Which firm fundamentals predict associated stocks returns, and which ones do not? In their February 2011 paper entitled “Returns Premia on Company Fundamentals”, Kateryna Shapovalova, Alexander Subbotin and Thierry Chauveau assess the significance, stability and interplay of excess returns for individual stocks as predicted by widely used firm fundamentals. Specifically, they consider: book-to-price ratio; earnings-to-price ratio; sales-to-price ratio; cash flow-to-price ratio; dividend yield; market capitalization; growth in sales per share over the past one, three and five years; growth in earnings per share over the past one, three and five years; forecasted growth of earnings per share next year; forecasted long-term growth in earnings per share; forecasted earnings-to-price ratio; five-year average reinvested fraction of return on equity (internal growth); and, for control purposes, past returns over one, three and 12 months. Their methodology is direct stock-by-stock rather than portfolio-mediated, with the values of fundamentals across stocks normalized to a range of zero to one. They impose a three-month lag for accounting data to ensure public availability. Using monthly/quarterly firm fundamentals and monthly total stock returns for 9,363 NYSE-listed firms during 1979 through 2008, they find that:
- Book-to-price ratio, market capitalization, one-year sales growth and internal growth significantly predict future stock returns, but earnings history and earnings forecasts do not. Over the entire sample period, average quarterly premiums are:
- 3.3% for book-to-price ratio (high outperforms low, the value premium).

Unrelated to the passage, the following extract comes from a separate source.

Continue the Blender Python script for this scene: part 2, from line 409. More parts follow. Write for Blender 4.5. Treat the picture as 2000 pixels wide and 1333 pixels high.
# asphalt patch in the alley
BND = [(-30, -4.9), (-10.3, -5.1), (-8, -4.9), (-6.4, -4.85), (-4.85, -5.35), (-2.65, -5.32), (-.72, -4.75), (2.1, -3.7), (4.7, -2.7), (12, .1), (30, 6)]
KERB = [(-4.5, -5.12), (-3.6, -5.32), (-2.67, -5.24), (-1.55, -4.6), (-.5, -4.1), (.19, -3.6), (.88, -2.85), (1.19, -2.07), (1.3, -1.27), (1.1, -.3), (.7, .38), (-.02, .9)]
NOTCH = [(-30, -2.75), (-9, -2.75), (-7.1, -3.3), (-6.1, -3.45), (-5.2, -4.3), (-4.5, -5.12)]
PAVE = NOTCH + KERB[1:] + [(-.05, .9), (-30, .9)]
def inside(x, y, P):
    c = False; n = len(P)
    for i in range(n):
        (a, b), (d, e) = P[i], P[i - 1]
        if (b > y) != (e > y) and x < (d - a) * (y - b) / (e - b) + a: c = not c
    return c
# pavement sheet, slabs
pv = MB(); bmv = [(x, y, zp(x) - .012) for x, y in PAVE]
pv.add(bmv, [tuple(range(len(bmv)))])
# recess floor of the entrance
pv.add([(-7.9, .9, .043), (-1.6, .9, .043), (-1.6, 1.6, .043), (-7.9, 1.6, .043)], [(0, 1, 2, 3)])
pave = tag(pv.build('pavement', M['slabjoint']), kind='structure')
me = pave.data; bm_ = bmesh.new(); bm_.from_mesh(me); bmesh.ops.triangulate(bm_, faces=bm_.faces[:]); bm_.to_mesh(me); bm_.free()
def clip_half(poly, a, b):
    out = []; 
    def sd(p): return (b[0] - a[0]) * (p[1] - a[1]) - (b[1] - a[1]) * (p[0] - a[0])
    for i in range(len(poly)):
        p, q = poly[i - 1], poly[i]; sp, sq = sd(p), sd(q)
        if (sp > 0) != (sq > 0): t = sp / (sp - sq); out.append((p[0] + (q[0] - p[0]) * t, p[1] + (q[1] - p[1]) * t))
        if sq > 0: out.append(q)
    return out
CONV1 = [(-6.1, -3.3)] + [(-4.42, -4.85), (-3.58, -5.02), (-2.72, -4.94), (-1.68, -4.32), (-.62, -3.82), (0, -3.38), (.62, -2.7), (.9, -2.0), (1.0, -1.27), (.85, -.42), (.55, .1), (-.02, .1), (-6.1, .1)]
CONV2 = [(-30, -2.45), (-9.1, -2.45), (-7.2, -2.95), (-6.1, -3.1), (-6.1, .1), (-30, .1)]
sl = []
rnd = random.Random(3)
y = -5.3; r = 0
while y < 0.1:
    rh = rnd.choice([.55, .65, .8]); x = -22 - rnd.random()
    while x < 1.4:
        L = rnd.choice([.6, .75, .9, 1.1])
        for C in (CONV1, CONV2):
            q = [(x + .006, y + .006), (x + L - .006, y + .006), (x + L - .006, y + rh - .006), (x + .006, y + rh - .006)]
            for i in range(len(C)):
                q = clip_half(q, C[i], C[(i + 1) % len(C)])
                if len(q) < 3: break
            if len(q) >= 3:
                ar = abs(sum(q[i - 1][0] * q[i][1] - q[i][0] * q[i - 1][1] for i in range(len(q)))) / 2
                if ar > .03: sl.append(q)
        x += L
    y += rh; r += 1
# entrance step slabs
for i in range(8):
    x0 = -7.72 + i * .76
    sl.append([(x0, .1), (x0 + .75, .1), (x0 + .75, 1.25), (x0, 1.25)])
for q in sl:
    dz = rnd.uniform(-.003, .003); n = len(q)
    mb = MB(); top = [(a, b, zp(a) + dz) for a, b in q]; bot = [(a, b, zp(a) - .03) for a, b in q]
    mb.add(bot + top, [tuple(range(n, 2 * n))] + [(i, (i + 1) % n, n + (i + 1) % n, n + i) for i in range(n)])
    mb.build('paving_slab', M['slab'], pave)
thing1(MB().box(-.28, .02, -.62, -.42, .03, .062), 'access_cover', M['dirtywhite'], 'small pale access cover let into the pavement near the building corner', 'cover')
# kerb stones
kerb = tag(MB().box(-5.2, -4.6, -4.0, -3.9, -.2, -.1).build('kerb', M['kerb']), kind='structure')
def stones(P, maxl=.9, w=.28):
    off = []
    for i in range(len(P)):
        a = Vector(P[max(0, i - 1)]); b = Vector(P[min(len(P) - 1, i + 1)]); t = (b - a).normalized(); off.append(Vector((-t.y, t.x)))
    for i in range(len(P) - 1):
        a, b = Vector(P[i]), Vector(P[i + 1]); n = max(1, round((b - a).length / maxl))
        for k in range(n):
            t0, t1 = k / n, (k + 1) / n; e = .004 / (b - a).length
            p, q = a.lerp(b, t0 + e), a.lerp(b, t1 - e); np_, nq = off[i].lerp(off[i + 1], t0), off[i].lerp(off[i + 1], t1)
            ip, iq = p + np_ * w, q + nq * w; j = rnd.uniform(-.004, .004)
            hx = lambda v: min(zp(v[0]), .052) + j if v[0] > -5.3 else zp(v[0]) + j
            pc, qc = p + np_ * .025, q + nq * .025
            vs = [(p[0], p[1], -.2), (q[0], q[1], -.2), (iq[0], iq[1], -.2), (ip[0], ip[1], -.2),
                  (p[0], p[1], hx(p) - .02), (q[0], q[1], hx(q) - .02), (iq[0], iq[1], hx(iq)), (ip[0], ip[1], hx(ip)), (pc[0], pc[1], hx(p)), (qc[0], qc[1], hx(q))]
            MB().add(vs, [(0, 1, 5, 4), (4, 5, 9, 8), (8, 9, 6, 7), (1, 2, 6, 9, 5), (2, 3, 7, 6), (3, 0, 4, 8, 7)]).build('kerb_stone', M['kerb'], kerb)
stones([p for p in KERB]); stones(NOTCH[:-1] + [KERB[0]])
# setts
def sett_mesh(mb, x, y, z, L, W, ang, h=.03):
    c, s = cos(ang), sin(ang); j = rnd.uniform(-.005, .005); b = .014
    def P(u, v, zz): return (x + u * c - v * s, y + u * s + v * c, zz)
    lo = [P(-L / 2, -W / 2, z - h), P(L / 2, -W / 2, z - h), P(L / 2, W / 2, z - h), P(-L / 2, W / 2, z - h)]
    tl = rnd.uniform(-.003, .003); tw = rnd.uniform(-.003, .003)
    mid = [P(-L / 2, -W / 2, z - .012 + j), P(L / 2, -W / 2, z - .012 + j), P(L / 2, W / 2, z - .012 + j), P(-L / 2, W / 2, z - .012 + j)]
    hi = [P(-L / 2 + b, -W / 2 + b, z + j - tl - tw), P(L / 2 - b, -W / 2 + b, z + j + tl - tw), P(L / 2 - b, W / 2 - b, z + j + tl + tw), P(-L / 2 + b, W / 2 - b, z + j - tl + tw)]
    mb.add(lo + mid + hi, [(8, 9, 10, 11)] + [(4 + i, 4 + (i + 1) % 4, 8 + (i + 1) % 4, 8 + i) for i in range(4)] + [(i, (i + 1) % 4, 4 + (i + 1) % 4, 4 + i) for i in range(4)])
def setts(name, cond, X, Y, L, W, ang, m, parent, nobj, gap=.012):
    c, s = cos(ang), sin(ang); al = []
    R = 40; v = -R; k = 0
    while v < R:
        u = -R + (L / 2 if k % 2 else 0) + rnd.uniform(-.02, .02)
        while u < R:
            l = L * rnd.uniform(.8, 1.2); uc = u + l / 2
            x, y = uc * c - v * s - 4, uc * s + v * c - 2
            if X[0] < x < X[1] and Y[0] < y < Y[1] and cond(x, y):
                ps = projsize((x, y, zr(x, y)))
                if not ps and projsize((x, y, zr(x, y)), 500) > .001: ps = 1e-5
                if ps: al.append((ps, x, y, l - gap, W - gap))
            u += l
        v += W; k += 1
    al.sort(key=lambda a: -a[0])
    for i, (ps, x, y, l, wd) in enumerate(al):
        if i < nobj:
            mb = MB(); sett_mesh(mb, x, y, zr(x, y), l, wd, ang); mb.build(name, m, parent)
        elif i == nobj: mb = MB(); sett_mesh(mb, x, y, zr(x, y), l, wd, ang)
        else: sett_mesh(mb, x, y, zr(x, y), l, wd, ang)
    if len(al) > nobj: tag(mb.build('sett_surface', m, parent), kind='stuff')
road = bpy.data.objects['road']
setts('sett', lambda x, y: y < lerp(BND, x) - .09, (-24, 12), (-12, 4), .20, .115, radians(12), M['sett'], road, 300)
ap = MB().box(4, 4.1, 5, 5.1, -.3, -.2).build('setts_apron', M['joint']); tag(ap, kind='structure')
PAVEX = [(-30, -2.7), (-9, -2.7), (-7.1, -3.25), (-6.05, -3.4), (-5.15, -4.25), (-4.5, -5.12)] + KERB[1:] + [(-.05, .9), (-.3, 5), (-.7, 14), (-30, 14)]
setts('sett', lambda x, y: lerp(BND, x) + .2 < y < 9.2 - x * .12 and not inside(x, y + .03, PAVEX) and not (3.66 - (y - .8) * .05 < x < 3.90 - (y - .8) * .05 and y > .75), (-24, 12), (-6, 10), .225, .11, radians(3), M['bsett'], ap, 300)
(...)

- 3.0% for internal growth (high outperforms low).
- 1.8% for market capitalization (small outperforms large, the size effect).
- 1.4% for one-year sales growth (high outperforms low).
- One-year changes in fundamentals work better than long-term (five-year) average changes, consistent with the notion that new information is most important.
- The predictive powers of firm fundamentals vary over time, but they exhibit no momentum or patterns. In other words, a relatively high or low premium this quarter does not predict the change in premium for next quarter. The size effect exhibits the smallest downside variation.
- Uncertainty in premium values increases during intervals of market stress (1982, 1987, 1991, 1998, 2000-2002 and 2008).
- There is no reliable relationship between the value premium and the size effect (see the graphs below). Premiums for one-year sales growth and internal growth tend to vary together, with the market return and with the value premium.
- Controlling for price momentum has little or no effect on premiums for firm fundamentals.
The following graphs, taken from the paper, depict time variation in the value premium (Premium on BtP) and the size effect (Premium on MCAP) as measured at a quarterly frequency. Light gray lines denote 95% confidence intervals for the premiums, which tend to expand during market crises. The two premiums vary considerably but appear not to move together.
In summary, evidence from stock-by-stock analysis indicates that book-to-price ratio, internal growth, market capitalization and one-year sales growth significantly predict returns for U.S. stocks over the past 30 years, but indicators based on past and forecasted earnings do not.
Note that all return/premium calculations in this study are gross. Including simple estimates of trading frictions would materially lower the estimated premiums. Moreover, there may be relationships between liquidity (bid-ask spread) and fundamentals such that trading frictions work explicitly against premiums. For example, small stocks and value stocks may tend to have higher trading frictions than large stocks and growth stocks, respectively.